There is a new day coming. There is a light at the end of this tunnel and it’s our job to lead our neighbors towards it. Every once and while, while I am waiting for someone to take the lead, it hits me that I am the one I’m waiting for. We in tiny Keystone, not the conference, not the denomination, not some large and well off congregation, we are the ones who are called to be leaders in the struggle for a better world. Not because we are so talented or blessed with resources but because we are willing to take what gifts we have and use them for the work ahead.

The income tax initiative was always but a small step in the long walk to a just world. Our vision was always bigger. Our work was always greater. Now we take the lessons of that struggle and move on to the next. That’s who we are. That’s what we do. And everyone who was moved by our work to vote for that initiative is a potential ally in the work ahead and so a victory.

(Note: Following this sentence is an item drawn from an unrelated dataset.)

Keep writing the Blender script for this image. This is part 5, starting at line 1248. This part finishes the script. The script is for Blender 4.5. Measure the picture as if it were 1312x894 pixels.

Our God doesn’t want us to spend our lives in passive anticipation of heaven or passive acceptance of a fallen world. We are called to see that God’s power for life is stronger that all the powers wielding fear and greed; and with the courage of that conviction, we can be the people God would have us be. We can be the voice of hope, the source of strength and ones who see the coming light even in the darkest night. We are called to be resurrected people, raised to walk a new life in Christ. We are called to be living embodiments of a hope that transcends time and death, a hope that comes from the God of love, whose promise is as powerful today as it was 2000 years ago. And that is good news.